In the wake of a couple of months during which I seemed to lack the initiative to write about anything, I am hopeful that I am regaining the capacity to be needlessly long-winded in addressing numerous topics, most of which remain hopelessly abstract in their conception and connection to my everyday life, preparing marinated meat kabobs for July 4th celebrations in the lower Pioneer Valley of Massachusetts. This particular post seeks merely to advance a contemporary question in regard to the supposed objectivity of American history at one its most calamitous moments. I intend to write at length on this topic when I have truly taken the time to approach it from all angles in order to produce a genuine piece of amateur historical analysis that could bore to sleep anyone unwilling to take for granted that the topic cannot be objectively answered at the present time. I am asking it, moreover, with the larger supposition/suggestion that we New Englanders, in particular, as American citizens, should really engage ourselves in debate over just what our history actually means. In doing so, it would be to our benefit if we took the liberty to throw out all of our preconceived notions of what has actually happened from the first moments of our revolution to the present day in order to truly open ourselves up to the possibility that everything we learned in history class was, sadly, erroneous.
As Southern Republican politicians now stumble to get out of each others' ways in denouncing the legacy enshrouded in Confederate battle flags and reassuring the rest of the country that the South has decisively transformed itself since the days of Jim Crow segregation and the high tide of mainstream Ku Klux Klan White supremacy, the massacre at the Emanuel African Methodist-Episcopal Church in Charleston, South Carolina (as well as other suspicious events since then involving Black churches) makes it at least somewhat apparent to me that it would be a mistake to regard the South as a monolithic entity and, as such, to make conclusive statements with regard to how the South has changed, both since the 1960s and, for that matter, since the 1860s. Going further, to the extent that we recognize the demographic complexities implicated in any analysis of the South, we need to further recognize that, more than with any other region of the U.S., the history of the South and of Southerners, both White and Black, has been profoundly shaped by the Civil War and by the particular interpretations that Southern students of the conflict have brought to the table in an attempt to situate it in reference to the myriad processes leading to its initiation.

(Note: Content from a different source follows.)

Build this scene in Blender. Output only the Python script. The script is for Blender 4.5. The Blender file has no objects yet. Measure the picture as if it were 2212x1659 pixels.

With this in mind and the peculiar (but, possibly, mistaken) notion that "the victors write the history books," it appears to me that the question of who actually won the American Civil War remains subject to debate. In a larger sense, notwithstanding the fact that the guns have lain silent since 1865, it might be conceivable to ask whether the Civil War actually ended, or whether it has simply continued in other forms, along diffuse, non-geographically-defined fronts with divergent, punctuated moments in which the same issues come back to the fore, engaging renewed and continuously evolving arrays of combattants over states' rights, the expansiveness of federal governmental power, race relations, and the broader meaning of the American experience as a collective historical legacy. These are questions for which I, emphatically, lack a definitive objective response. Rather, I hope soon to articulate a persuasive argument at length in order to say, most succinctly, that the particular ways in which we, as a nation (whatever that might imply!), have entered into debate on the meaning of this moment in our history have shaped the political, cultural, and economic development of the U.S. since the end of the Civil War and will continue to do so.